Но что там какой‑то школьный учитель! Сам премьер и генсек Никита Хрущев обнаружил такое же представление о «буржуазном правосудии», какое имеют и самые темные его подданные. Что‑нибудь в 1959 или 1960 году одна наша спортсменка, будучи в Англии, попыталась украсть шляпку в магазине самообслуживания (у нас тогда еще не было таких магазинов, и спортсменка была введена в заблуждение доступностью товаров). Спортсменку отдали под суд. Наши газеты подняли шум, устроили политическую бурю из мелкого уголовного эпизода. Привыкнув смотреть на своих граждан как на живую собственность, государство, соответственно, считает, что и любое обвинение, предъявленное советскому гражданину иностранным государством, есть уже обвинение самого государства. Привыкнув, что власть и суд — одно и то же, что суд просто исполняет приказы власти, наш премьер прямо направил открытое послание английскому премьеру на Даунинг‑стрит, 10, чтобы тот вмешался в судебное разбирательство. Бедный Никита Сергеевич тоже не знал, как и мой Давид Яковлевич, что в Англии судебная власть независима от власти исполнительной и что английский премьер не может указывать судье, какой приговор он должен вынести обвиняемому. Мы привыкли к порядку: арестован — значит, виновен; приговор известен заранее, нет закона — закон переменим. Именно так произошло с валютчиком Рокотовым: его арестовали за спекуляцию валютой; после его ареста издали закон, по которому за валютные операции предусматривалась смертная казнь, и Рокотова казнили на основании этого закона. Замечу, что все ортодоксы, которым я пытался объяснить незаконность этого приговора, говорили мне, что я из ненависти к советской власти «защищаю негодяя».

Так же думала, или сделала вид, что думает, Галина Уланова. Она собиралась ехать на гастроли в Англию, когда произошел инцидент со шляпкой. Уланова через газету оповестила весь мир, что она не поедет в Англию, так как боится, что неправый английский суд ее тоже объявит воровкой. Конечно, этот вздор Уланова опубликовала (или просто разрешила поставить свою подпись под ним?) потому, что об этом ее попросили «органы», как у нас говорят. Но не хочется думать, что великая артистка просто из трусости или из подлости согласилась, чтобы спекулировали ее именем. Гораздо правильнее, по‑моему, предположить, что и в этом случае обнаруживается все то же мифологическое сознание советского человека.

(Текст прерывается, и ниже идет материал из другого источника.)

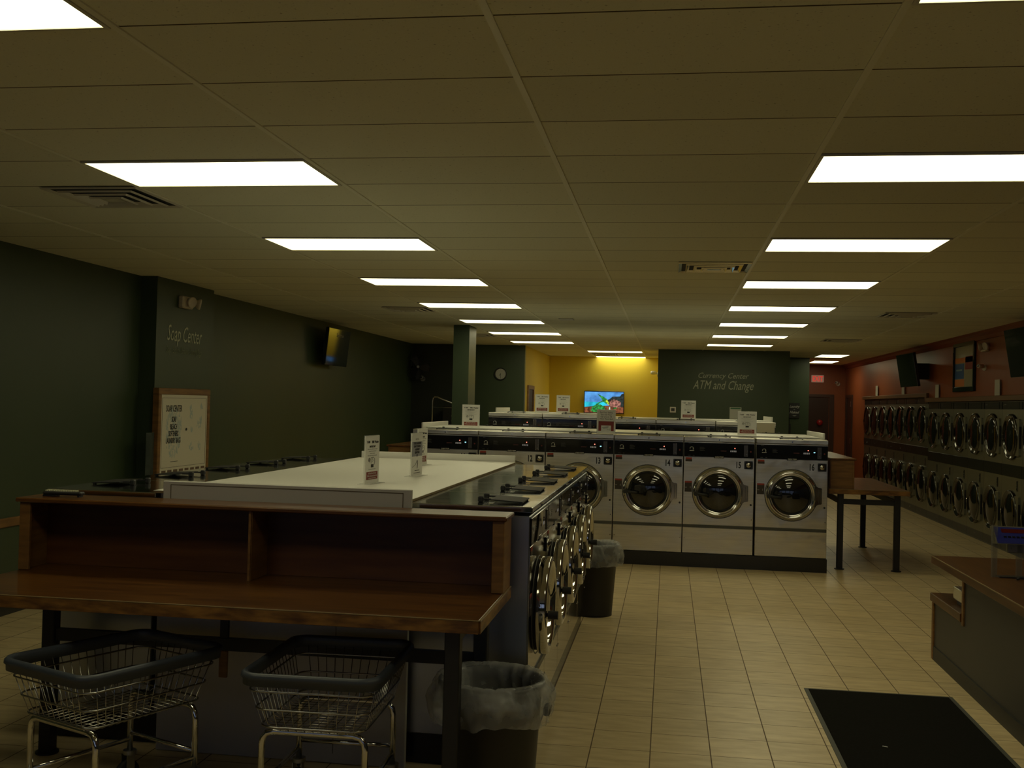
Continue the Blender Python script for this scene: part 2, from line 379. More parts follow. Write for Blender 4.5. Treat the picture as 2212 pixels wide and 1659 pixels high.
# storefront behind the camera
wb = MB().box(-6.2, YB-.15, 0, 6.2, YB, 1.05).box(-6.2, YB-.15, 2.45, 6.2, YB, ZC)
xs = [-5.2, -3.0, -2.8, -.6, -.4, 1.8, 2.0, 4.2]
wb.box(-6.2, YB-.15, 1.05, xs[0], YB, 2.45)
for i in (1, 3, 5): wb.box(xs[i], YB-.15, 1.05, xs[i+1], YB, 2.45)
wb.box(xs[7], YB-.15, 1.05, 6.2, YB, 2.45)
struct('wall_front', wb, green)
pane = mat('window_glass', (.8, .9, 1), .02, alpha=.12)
for i in range(4):
    a, b_ = xs[2*i], xs[2*i+1]
    wf = MB()
    for q in ((a, 1.05, b_, 1.10), (a, 2.40, b_, 2.45), (a, 1.10, a+.05, 2.40), (b_-.05, 1.10, b_, 2.40)): wf.box(q[0], YB-.11, q[1], q[2], YB-.04, q[3])
    o = struct('window_%d' % (i+1), wf, black_metal)
    obj('pane', MB().box(a+.05, YB-.08, 1.10, b_-.05, YB-.074, 2.40), pane, o)

# doors of the hallway and the lounge
d = struct('door_1', MB().box(3.42, 27.885, .01, 4.02, 27.899, 2.14, b=.004), door_dk, 'dark brown exit door')
obj('door_frame', MB().box(4.03, 27.86, 0, 4.15, 27.899, 2.22).box(3.08, 27.86, 2.15, 4.03, 27.899, 2.22), door_fr, d)
obj('push_bar', MB().box(3.45, 27.83, 1.02, 3.99, 27.884, 1.08, b=.01), steel, d)
d = struct('door_2', MB().box(XR-.006, 26.86, .01, XR+.004, 27.62, 2.14), door_dk, 'dark side door of the hallway')
obj('door_frame', MB().box(XR-.03, 26.76, 0, XR, 26.86, 2.21).box(XR-.03, 27.62, 0, XR, 27.72, 2.21).box(XR-.03, 26.86, 2.14, XR, 27.62, 2.21), door_fr, d)
obj('hinge', MB().box(XR-.034, 26.86, 1.92, XR-.02, 26.93, 2.05).box(XR-.034, 26.86, 1.02, XR-.02, 26.93, 1.15), chrome, d)
d = struct('door_3', MB().box(-2.889, 21.72, 0, -2.884, 22.48, 2.10), mat('dark_red_opening_door', (.03, .008, .005), .5), 'dark door in the yellow side wall')
obj('door_frame', MB().box(-2.888, 21.62, 0, -2.86, 21.72, 2.18).box(-2.888, 22.48, 0, -2.86, 22.58, 2.18).box(-2.888, 21.72, 2.10, -2.86, 22.48, 2.18), wood_trim, d)

# ---------------------------------------------------------------- ceiling lights, vents
def lamp_mat():
    m = bpy.data.materials.new('lit_diffuser'); m.use_nodes = True; nt = m.node_tree
    nt.nodes.remove(nt.nodes['Principled BSDF']); e = nt.nodes.new('ShaderNodeEmission')
    e.inputs[0].default_value = (*LAMP, 1); e.inputs[1].default_value = LAMP_E
    nt.links.new(e.outputs[0], nt.nodes['Material Output'].inputs[0]); return m
lamp_m = lamp_mat(); frame_m = mat('white_light_frame', (.6, .57, .45), .4)
def make_light(w_, d_):
    t = thing('ceiling_light', '', 'ceiling light')
    f = MB(); e = .016
    f.box(-w_/2, -d_/2, -.010, w_/2, -d_/2+e, 0).box(-w_/2, d_/2-e, -.010, w_/2, d_/2, 0).box(-w_/2, -d_/2+e, -.010, -w_/2+e, d_/2-e, 0).box(w_/2-e, -d_/2+e, -.010, w_/2, d_/2-e, 0)
    obj('frame', f, frame_m, t)
    obj('diffuser', MB().box(-w_/2+e, -d_/2+e, -.006, w_/2-e, d_/2-e, -.001), lamp_m, t)
    return t
L0 = None
words = ['nearest', 'second', 'third', 'fourth', 'fifth', 'sixth', 'seventh', 'farthest']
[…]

  1. Ф. Энгельс. «Происхождение семьи, частной собственности и государства», из предисловия к первому изданию, МЭПСС, т. 21, с. 25. Прим. ред.

  2. У. Шекспир. «Гамлет». Прим. ред.

  3. А. Франс. «Дочь Лилит». Прим. ред.

  4. Официальное наименование «Торговый синдикат»; «торговля с иностранцами» — бытовое объяснение непонятного названия, которое, однако, правильно передает суть того, чем занимался синдикат. Прим. ред.

  5. А. А. Блок. «Возмездие», 1910–1921 гг. Прим. ред.

  6. О. Э. Мандельштам. «Я скажу тебе с последней…», 1931. Прим. ред.

  7. «Диски» — виниловые пластинки, «доски» — иконы. Прим. ред.

  8. И. В. Сталин. «Политический отчет ЦК XVI съезду ВКП(б) 27 июня 1930 г.», СТАСС13, т. 12. Прим. ред.

  9. БСЭ, 2-е изд., т. 10, статья «Ганди, Мохандас Кармчанд». Прим. ред.

  10. В. И. Ленин. «Как П. Б. Аксельрод разоблачает ликвидаторов», ЛЕНПСС5, т. 21, с. 419. Прим. ред.

  11. История клеветы на Бакунина — пересказ книги Наталии Пирумовой о Бакунине из серии ЖЗЛ. Прим. ред.

  12. Из прокламации «Начало революции», авторство которой приписывается Бакунину и Нечаеву; опубликована в журнале «Народная расправа», № 1, который издавался Нечаевым в 1869–1870 гг. в Швейцарии. Прим. ред.

  13. О. Э. Мандельштам. «Восьмистишья», 1933–1934 гг. Прим. ред.